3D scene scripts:
** BEGIN **

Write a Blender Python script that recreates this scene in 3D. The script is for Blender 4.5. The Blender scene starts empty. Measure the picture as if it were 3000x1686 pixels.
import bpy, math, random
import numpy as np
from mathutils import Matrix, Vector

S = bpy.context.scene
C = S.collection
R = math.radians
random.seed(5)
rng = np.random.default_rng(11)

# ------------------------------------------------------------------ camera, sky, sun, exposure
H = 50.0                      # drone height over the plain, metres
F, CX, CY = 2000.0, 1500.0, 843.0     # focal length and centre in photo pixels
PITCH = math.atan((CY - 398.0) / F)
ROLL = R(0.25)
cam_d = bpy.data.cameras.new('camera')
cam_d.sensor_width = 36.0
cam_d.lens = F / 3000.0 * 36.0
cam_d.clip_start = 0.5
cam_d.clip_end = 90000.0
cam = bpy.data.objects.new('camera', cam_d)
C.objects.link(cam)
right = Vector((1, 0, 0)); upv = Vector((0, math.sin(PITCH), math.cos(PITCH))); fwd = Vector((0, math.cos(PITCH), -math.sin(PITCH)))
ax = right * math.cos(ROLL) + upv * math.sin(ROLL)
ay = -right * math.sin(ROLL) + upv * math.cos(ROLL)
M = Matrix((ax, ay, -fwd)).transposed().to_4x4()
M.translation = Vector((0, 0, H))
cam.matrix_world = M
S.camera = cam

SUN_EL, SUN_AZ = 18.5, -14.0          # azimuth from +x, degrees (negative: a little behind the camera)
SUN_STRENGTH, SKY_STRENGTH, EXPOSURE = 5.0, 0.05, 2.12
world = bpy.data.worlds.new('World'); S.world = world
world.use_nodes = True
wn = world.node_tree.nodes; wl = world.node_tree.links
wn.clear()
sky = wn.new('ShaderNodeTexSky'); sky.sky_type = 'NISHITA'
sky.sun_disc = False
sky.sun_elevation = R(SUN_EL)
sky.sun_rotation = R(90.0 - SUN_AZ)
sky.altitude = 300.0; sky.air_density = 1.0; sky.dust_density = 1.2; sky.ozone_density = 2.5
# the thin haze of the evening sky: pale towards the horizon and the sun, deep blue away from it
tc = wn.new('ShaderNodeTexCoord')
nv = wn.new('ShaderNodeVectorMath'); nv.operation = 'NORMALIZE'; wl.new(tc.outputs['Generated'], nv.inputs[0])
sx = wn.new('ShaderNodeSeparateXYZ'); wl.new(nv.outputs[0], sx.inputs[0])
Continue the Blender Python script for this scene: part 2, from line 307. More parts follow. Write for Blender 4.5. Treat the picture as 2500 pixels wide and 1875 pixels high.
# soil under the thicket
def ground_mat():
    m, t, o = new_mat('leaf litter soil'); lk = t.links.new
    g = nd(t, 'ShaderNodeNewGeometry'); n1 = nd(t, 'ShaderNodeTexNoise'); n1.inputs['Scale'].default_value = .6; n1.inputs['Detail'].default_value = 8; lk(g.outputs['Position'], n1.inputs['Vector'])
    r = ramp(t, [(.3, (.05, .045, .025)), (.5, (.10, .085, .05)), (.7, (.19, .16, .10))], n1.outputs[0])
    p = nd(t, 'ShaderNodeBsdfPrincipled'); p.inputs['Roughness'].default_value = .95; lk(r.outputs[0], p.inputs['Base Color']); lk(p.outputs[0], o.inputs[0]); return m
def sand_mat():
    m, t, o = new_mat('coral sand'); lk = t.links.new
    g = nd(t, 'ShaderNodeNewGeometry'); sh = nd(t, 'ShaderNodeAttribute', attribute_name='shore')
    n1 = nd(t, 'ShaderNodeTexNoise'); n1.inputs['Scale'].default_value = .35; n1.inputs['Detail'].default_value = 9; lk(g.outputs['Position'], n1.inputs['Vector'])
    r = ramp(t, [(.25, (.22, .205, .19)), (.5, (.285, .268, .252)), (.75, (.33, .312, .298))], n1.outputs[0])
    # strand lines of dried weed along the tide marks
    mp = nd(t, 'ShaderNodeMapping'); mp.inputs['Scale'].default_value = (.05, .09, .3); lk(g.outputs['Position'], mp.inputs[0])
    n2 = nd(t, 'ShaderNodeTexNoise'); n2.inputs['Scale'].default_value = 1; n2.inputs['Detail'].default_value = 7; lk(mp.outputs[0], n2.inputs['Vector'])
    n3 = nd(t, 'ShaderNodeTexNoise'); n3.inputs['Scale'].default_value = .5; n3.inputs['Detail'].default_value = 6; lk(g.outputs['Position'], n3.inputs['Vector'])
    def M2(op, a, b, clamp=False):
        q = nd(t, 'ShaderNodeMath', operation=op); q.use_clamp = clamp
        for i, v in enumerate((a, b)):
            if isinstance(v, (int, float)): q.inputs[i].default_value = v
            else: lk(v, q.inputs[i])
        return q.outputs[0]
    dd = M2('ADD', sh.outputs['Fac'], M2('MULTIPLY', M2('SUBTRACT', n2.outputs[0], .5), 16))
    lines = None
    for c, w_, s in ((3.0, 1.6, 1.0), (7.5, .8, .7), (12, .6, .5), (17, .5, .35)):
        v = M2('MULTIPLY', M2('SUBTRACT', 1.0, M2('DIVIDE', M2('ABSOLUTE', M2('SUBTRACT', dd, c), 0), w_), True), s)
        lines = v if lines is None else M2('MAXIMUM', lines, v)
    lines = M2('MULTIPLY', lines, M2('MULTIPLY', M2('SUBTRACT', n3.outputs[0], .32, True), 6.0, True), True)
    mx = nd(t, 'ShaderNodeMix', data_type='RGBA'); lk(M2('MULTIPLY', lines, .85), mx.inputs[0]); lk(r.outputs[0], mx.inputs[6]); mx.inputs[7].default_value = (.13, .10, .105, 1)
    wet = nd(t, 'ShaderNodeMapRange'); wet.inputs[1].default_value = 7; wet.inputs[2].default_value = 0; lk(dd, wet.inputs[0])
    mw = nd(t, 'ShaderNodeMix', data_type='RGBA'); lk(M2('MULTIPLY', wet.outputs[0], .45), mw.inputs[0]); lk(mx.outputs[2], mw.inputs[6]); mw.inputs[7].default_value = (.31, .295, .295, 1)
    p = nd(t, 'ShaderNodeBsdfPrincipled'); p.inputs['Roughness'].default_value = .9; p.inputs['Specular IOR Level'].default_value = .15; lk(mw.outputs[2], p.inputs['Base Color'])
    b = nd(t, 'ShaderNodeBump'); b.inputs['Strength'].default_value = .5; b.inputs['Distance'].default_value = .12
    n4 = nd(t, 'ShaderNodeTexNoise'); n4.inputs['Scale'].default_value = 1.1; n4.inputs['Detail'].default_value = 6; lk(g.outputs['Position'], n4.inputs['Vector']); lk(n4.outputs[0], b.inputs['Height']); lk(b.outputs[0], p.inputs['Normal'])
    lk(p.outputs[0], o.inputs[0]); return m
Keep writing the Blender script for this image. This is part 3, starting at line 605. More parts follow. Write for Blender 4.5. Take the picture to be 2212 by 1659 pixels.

** END **

**Instructions for the task**
Each line of the material above must be retyped precisely.

**Full output**
Write a Blender Python script that recreates this scene in 3D. The script is for Blender 4.5. The Blender scene starts empty. Measure the picture as if it were 3000x1686 pixels.
import bpy, math, random
import numpy as np
from mathutils import Matrix, Vector

S = bpy.context.scene
C = S.collection
R = math.radians
random.seed(5)
rng = np.random.default_rng(11)

# ------------------------------------------------------------------ camera, sky, sun, exposure
H = 50.0                      # drone height over the plain, metres
F, CX, CY = 2000.0, 1500.0, 843.0     # focal length and centre in photo pixels
PITCH = math.atan((CY - 398.0) / F)
ROLL = R(0.25)
cam_d = bpy.data.cameras.new('camera')
cam_d.sensor_width = 36.0
cam_d.lens = F / 3000.0 * 36.0
cam_d.clip_start = 0.5
cam_d.clip_end = 90000.0
cam = bpy.data.objects.new('camera', cam_d)
C.objects.link(cam)
right = Vector((1, 0, 0)); upv = Vector((0, math.sin(PITCH), math.cos(PITCH))); fwd = Vector((0, math.cos(PITCH), -math.sin(PITCH)))
ax = right * math.cos(ROLL) + upv * math.sin(ROLL)
ay = -right * math.sin(ROLL) + upv * math.cos(ROLL)
M = Matrix((ax, ay, -fwd)).transposed().to_4x4()
M.translation = Vector((0, 0, H))
cam.matrix_world = M
S.camera = cam

SUN_EL, SUN_AZ = 18.5, -14.0          # azimuth from +x, degrees (negative: a little behind the camera)
SUN_STRENGTH, SKY_STRENGTH, EXPOSURE = 5.0, 0.05, 2.12
world = bpy.data.worlds.new('World'); S.world = world
world.use_nodes = True
wn = world.node_tree.nodes; wl = world.node_tree.links
wn.clear()
sky = wn.new('ShaderNodeTexSky'); sky.sky_type = 'NISHITA'
sky.sun_disc = False
sky.sun_elevation = R(SUN_EL)
sky.sun_rotation = R(90.0 - SUN_AZ)
sky.altitude = 300.0; sky.air_density = 1.0; sky.dust_density = 1.2; sky.ozone_density = 2.5
# the thin haze of the evening sky: pale towards the horizon and the sun, deep blue away from it
tc = wn.new('ShaderNodeTexCoord')
nv = wn.new('ShaderNodeVectorMath'); nv.operation = 'NORMALIZE'; wl.new(tc.outputs['Generated'], nv.inputs[0])
sx = wn.new('ShaderNodeSeparateXYZ'); wl.new(nv.outputs[0], sx.inputs[0])
Continue the Blender Python script for this scene: part 2, from line 307. More parts follow. Write for Blender 4.5. Treat the picture as 2500 pixels wide and 1875 pixels high.
# soil under the thicket
def ground_mat():
    m, t, o = new_mat('leaf litter soil'); lk = t.links.new
    g = nd(t, 'ShaderNodeNewGeometry'); n1 = nd(t, 'ShaderNodeTexNoise'); n1.inputs['Scale'].default_value = .6; n1.inputs['Detail'].default_value = 8; lk(g.outputs['Position'], n1.inputs['Vector'])
    r = ramp(t, [(.3, (.05, .045, .025)), (.5, (.10, .085, .05)), (.7, (.19, .16, .10))], n1.outputs[0])
    p = nd(t, 'ShaderNodeBsdfPrincipled'); p.inputs['Roughness'].default_value = .95; lk(r.outputs[0], p.inputs['Base Color']); lk(p.outputs[0], o.inputs[0]); return m
def sand_mat():
    m, t, o = new_mat('coral sand'); lk = t.links.new
    g = nd(t, 'ShaderNodeNewGeometry'); sh = nd(t, 'ShaderNodeAttribute', attribute_name='shore')
    n1 = nd(t, 'ShaderNodeTexNoise'); n1.inputs['Scale'].default_value = .35; n1.inputs['Detail'].default_value = 9; lk(g.outputs['Position'], n1.inputs['Vector'])
    r = ramp(t, [(.25, (.22, .205, .19)), (.5, (.285, .268, .252)), (.75, (.33, .312, .298))], n1.outputs[0])
    # strand lines of dried weed along the tide marks
    mp = nd(t, 'ShaderNodeMapping'); mp.inputs['Scale'].default_value = (.05, .09, .3); lk(g.outputs['Position'], mp.inputs[0])
    n2 = nd(t, 'ShaderNodeTexNoise'); n2.inputs['Scale'].default_value = 1; n2.inputs['Detail'].default_value = 7; lk(mp.outputs[0], n2.inputs['Vector'])
    n3 = nd(t, 'ShaderNodeTexNoise'); n3.inputs['Scale'].default_value = .5; n3.inputs['Detail'].default_value = 6; lk(g.outputs['Position'], n3.inputs['Vector'])
    def M2(op, a, b, clamp=False):
        q = nd(t, 'ShaderNodeMath', operation=op); q.use_clamp = clamp
        for i, v in enumerate((a, b)):
            if isinstance(v, (int, float)): q.inputs[i].default_value = v
            else: lk(v, q.inputs[i])
        return q.outputs[0]
    dd = M2('ADD', sh.outputs['Fac'], M2('MULTIPLY', M2('SUBTRACT', n2.outputs[0], .5), 16))
    lines = None
    for c, w_, s in ((3.0, 1.6, 1.0), (7.5, .8, .7), (12, .6, .5), (17, .5, .35)):
        v = M2('MULTIPLY', M2('SUBTRACT', 1.0, M2('DIVIDE', M2('ABSOLUTE', M2('SUBTRACT', dd, c), 0), w_), True), s)
        lines = v if lines is None else M2('MAXIMUM', lines, v)
    lines = M2('MULTIPLY', lines, M2('MULTIPLY', M2('SUBTRACT', n3.outputs[0], .32, True), 6.0, True), True)
    mx = nd(t, 'ShaderNodeMix', data_type='RGBA'); lk(M2('MULTIPLY', lines, .85), mx.inputs[0]); lk(r.outputs[0], mx.inputs[6]); mx.inputs[7].default_value = (.13, .10, .105, 1)
    wet = nd(t, 'ShaderNodeMapRange'); wet.inputs[1].default_value = 7; wet.inputs[2].default_value = 0; lk(dd, wet.inputs[0])
    mw = nd(t, 'ShaderNodeMix', data_type='RGBA'); lk(M2('MULTIPLY', wet.outputs[0], .45), mw.inputs[0]); lk(mx.outputs[2], mw.inputs[6]); mw.inputs[7].default_value = (.31, .295, .295, 1)
    p = nd(t, 'ShaderNodeBsdfPrincipled'); p.inputs['Roughness'].default_value = .9; p.inputs['Specular IOR Level'].default_value = .15; lk(mw.outputs[2], p.inputs['Base Color'])
    b = nd(t, 'ShaderNodeBump'); b.inputs['Strength'].default_value = .5; b.inputs['Distance'].default_value = .12
    n4 = nd(t, 'ShaderNodeTexNoise'); n4.inputs['Scale'].default_value = 1.1; n4.inputs['Detail'].default_value = 6; lk(g.outputs['Position'], n4.inputs['Vector']); lk(n4.outputs[0], b.inputs['Height']); lk(b.outputs[0], p.inputs['Normal'])
    lk(p.outputs[0], o.inputs[0]); return m
Keep writing the Blender script for this image. This is part 3, starting at line 605. More parts follow. Write for Blender 4.5. Take the picture to be 2212 by 1659 pixels.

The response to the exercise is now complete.